What you should do> Report the number of lines in the entries below that include the word "train", and nothing else.

Records>
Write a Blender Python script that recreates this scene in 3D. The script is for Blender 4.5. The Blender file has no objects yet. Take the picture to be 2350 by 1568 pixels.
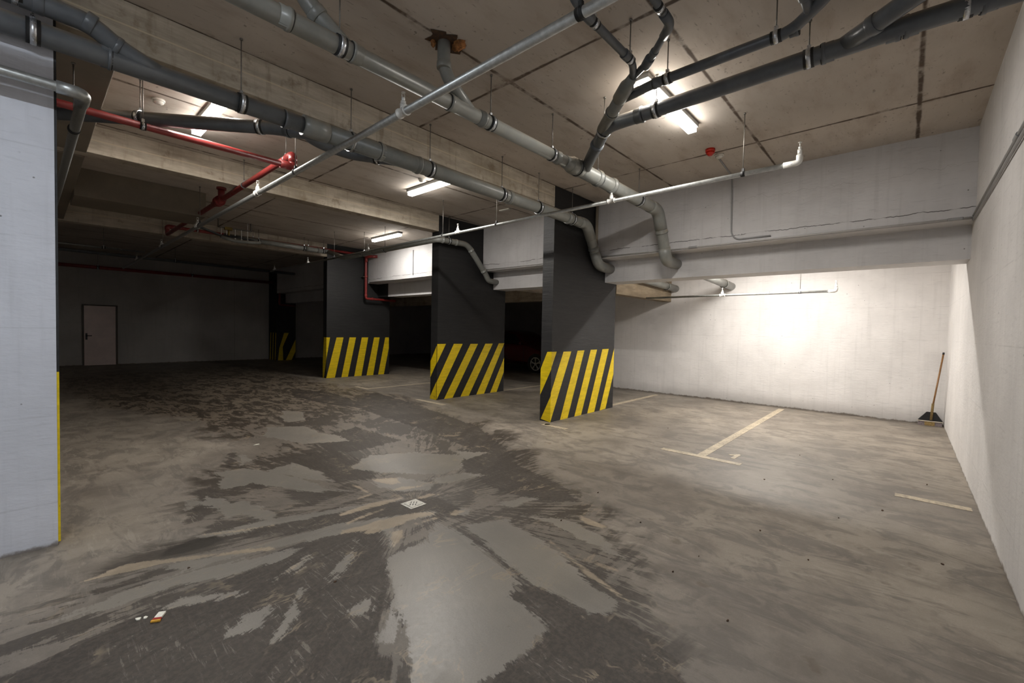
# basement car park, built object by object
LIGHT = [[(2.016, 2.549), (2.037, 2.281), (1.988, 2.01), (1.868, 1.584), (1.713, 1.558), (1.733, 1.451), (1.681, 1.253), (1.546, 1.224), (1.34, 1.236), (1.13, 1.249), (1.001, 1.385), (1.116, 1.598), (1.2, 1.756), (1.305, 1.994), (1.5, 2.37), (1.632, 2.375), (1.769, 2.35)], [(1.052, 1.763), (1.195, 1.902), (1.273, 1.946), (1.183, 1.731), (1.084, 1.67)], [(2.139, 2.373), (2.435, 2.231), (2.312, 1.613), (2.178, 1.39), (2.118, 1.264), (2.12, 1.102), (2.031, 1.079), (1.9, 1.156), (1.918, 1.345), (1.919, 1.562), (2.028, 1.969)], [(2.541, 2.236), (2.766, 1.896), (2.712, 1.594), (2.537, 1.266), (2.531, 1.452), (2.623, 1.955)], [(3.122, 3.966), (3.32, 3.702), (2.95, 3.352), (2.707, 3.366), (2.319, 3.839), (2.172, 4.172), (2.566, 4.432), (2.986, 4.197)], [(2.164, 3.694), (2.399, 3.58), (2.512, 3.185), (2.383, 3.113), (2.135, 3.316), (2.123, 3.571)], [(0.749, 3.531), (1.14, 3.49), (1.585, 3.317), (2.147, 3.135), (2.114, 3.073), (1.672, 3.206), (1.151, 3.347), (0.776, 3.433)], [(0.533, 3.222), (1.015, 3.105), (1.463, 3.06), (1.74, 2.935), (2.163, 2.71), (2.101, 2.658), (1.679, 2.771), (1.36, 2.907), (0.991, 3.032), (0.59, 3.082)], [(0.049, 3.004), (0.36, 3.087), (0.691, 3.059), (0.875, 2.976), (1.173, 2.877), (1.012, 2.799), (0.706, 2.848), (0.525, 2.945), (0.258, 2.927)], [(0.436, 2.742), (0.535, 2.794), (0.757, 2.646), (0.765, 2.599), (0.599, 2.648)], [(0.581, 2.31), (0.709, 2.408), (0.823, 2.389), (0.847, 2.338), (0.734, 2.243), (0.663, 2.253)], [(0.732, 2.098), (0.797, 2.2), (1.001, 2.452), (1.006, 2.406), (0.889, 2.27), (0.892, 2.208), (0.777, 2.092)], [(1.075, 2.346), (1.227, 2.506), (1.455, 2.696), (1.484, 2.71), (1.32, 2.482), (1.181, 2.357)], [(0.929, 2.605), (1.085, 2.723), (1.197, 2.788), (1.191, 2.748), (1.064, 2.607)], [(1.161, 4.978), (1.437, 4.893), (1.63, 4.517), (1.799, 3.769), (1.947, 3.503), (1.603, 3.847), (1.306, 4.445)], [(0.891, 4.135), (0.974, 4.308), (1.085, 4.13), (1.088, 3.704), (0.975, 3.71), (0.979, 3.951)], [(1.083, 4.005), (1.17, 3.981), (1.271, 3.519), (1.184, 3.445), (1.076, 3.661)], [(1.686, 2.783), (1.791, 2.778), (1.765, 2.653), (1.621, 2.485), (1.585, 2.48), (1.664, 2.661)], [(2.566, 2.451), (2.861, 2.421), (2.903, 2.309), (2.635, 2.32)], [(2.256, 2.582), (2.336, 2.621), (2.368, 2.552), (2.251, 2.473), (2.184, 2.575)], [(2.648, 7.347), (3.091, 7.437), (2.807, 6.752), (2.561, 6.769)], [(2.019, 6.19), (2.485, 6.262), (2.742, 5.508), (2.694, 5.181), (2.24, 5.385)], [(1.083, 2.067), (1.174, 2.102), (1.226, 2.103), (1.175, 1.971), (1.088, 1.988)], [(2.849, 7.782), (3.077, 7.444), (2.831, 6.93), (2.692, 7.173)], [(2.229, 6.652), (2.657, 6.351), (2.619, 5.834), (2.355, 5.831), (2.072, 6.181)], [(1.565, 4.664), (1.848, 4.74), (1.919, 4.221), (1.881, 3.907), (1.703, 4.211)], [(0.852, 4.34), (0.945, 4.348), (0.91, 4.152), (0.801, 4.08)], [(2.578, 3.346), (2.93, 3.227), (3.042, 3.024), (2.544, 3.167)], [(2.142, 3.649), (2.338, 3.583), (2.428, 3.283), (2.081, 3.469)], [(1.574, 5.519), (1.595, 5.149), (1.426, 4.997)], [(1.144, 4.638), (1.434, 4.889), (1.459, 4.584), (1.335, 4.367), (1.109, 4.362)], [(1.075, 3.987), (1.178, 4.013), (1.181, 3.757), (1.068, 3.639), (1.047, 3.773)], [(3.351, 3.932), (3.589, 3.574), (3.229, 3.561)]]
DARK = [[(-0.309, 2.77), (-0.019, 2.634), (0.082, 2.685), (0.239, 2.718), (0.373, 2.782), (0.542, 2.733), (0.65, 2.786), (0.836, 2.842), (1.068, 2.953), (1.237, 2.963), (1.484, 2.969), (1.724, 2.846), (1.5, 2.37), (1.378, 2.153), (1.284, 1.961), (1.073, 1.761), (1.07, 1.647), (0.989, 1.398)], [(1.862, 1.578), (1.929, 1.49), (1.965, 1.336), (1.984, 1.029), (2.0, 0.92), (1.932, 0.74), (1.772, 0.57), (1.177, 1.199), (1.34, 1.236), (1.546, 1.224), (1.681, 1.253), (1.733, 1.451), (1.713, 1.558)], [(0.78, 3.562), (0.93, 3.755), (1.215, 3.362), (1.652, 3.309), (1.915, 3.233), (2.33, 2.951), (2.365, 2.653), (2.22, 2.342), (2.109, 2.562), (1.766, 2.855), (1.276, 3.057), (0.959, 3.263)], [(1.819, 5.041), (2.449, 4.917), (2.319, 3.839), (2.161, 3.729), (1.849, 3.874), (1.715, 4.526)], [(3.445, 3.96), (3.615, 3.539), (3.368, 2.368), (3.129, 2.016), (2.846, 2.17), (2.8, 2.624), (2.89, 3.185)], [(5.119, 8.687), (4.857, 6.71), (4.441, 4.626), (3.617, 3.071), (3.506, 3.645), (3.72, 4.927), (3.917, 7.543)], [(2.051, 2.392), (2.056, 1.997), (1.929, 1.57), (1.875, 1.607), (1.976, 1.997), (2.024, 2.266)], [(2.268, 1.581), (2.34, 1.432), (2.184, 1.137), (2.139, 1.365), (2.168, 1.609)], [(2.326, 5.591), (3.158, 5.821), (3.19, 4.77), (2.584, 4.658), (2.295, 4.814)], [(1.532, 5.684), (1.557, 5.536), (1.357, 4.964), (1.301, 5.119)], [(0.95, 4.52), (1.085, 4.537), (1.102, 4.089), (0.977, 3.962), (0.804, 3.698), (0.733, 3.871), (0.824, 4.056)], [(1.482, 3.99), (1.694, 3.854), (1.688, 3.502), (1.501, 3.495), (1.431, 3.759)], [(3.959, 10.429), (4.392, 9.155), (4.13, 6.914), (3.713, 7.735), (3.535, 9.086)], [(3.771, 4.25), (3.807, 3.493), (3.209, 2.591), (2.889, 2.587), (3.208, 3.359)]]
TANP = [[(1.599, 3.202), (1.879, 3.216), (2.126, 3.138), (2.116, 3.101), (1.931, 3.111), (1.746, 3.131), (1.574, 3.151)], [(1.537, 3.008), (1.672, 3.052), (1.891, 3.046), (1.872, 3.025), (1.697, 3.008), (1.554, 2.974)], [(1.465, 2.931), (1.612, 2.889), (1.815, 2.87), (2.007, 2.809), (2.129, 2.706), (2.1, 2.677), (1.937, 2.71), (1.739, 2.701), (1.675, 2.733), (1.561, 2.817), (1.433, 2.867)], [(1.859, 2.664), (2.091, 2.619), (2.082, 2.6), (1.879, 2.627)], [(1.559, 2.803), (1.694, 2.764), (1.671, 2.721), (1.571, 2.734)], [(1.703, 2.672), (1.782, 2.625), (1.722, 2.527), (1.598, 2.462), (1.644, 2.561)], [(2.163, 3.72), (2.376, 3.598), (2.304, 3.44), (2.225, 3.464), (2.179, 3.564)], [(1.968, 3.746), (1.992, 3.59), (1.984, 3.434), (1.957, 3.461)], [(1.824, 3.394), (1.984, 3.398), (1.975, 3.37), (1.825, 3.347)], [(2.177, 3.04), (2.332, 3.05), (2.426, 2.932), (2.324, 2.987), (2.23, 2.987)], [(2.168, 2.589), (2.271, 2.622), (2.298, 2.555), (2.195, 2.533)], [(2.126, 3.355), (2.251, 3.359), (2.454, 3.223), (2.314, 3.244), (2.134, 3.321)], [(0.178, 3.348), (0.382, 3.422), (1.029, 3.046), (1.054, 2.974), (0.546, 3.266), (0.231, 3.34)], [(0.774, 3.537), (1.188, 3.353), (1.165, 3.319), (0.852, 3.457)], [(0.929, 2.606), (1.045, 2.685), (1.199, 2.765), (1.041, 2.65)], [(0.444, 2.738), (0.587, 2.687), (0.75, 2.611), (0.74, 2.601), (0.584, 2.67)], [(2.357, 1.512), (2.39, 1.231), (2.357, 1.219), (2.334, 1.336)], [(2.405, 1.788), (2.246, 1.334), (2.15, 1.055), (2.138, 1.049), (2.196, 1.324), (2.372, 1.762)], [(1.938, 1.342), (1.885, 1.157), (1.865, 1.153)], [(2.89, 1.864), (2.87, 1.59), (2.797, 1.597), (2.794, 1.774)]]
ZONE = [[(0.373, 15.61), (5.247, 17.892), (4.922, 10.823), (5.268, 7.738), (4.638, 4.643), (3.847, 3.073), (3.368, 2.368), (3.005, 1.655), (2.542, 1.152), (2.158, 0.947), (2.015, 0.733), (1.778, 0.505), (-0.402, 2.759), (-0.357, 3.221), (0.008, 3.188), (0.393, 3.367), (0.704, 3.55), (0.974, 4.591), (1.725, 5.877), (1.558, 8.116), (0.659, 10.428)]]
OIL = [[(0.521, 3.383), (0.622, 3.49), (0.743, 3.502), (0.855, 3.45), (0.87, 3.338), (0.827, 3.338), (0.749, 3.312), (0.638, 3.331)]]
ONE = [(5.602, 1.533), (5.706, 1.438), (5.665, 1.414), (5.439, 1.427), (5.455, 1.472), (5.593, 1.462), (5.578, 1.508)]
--
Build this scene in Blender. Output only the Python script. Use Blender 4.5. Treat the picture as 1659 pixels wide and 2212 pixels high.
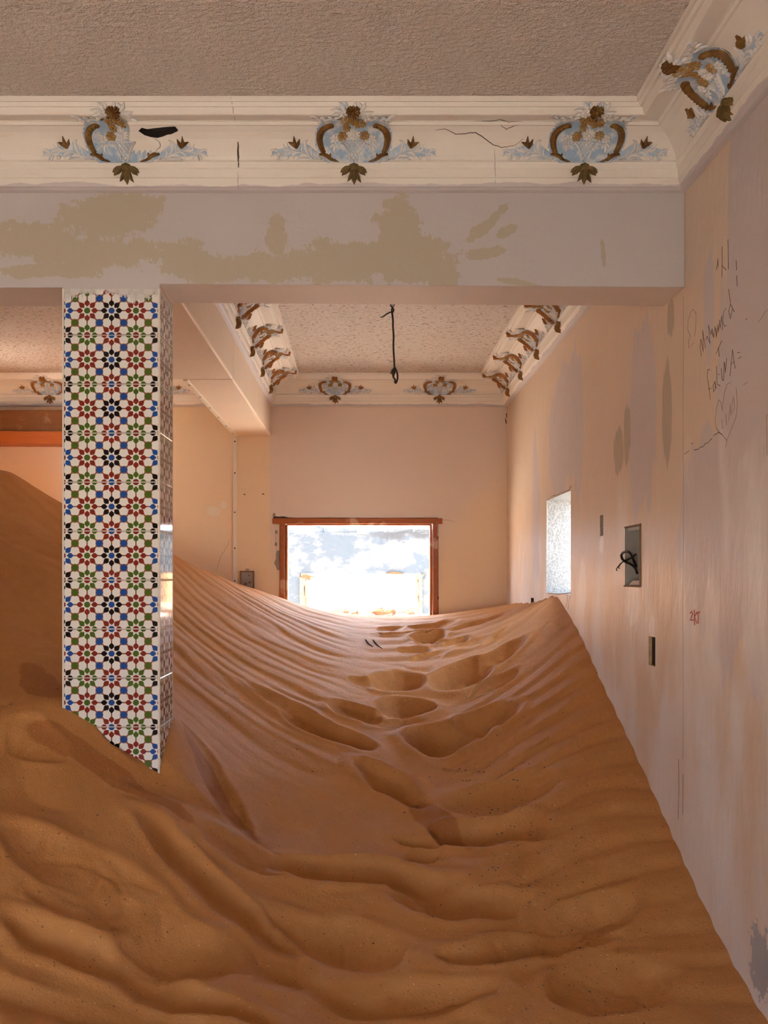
---
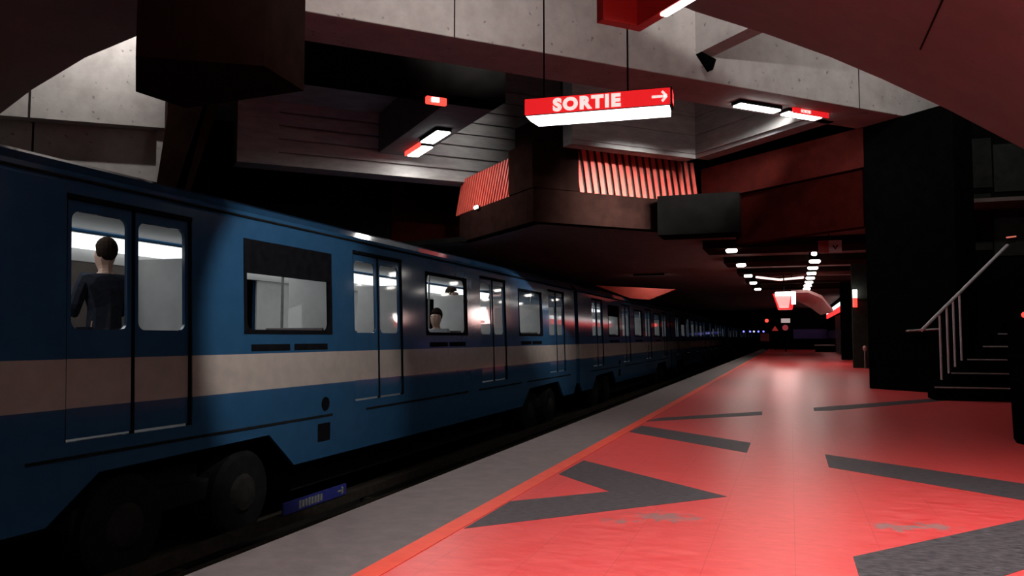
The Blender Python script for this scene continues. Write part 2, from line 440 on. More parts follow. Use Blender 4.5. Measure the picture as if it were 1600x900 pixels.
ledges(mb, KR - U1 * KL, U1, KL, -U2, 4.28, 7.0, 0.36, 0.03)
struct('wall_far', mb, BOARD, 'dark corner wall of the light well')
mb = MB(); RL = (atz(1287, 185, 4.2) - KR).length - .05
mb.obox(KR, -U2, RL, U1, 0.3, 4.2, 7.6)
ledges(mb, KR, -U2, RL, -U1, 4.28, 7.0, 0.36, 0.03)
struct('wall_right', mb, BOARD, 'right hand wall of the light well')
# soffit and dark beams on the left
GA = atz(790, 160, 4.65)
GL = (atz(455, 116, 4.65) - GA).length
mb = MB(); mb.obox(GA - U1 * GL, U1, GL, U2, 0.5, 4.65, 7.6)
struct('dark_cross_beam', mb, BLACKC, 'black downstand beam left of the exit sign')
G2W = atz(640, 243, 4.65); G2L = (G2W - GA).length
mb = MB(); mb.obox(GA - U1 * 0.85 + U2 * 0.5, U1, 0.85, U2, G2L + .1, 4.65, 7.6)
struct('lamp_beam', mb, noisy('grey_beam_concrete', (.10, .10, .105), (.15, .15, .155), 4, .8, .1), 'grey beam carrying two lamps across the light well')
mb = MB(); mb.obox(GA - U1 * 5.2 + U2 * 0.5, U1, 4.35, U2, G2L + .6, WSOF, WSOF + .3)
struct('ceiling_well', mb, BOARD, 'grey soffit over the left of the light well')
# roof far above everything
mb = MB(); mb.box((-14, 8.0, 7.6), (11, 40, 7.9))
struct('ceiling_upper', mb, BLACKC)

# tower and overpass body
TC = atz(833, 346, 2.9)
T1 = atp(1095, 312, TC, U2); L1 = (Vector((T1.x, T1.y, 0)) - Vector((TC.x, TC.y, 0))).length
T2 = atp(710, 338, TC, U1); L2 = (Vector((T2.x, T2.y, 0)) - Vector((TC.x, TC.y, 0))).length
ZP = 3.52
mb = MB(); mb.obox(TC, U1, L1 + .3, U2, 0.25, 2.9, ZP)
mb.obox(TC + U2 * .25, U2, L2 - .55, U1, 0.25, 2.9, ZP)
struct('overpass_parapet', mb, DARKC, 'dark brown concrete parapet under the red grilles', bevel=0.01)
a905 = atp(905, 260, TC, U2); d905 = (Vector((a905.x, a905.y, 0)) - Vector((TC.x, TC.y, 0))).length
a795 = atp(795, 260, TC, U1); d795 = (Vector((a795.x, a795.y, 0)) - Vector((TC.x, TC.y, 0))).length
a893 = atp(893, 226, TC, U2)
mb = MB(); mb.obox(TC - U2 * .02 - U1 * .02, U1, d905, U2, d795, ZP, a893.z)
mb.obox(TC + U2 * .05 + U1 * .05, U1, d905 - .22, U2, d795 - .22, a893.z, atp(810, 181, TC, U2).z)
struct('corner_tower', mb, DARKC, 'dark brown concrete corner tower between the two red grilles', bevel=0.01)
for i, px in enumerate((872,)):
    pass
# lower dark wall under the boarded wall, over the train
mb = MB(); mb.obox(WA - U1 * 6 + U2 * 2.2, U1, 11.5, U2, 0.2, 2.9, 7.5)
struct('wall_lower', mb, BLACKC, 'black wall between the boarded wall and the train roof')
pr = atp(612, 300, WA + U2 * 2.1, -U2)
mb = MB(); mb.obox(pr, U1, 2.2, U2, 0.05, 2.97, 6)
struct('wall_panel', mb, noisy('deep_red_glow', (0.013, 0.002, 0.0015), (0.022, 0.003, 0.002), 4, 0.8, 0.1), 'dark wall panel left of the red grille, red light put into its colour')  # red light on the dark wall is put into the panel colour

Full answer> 2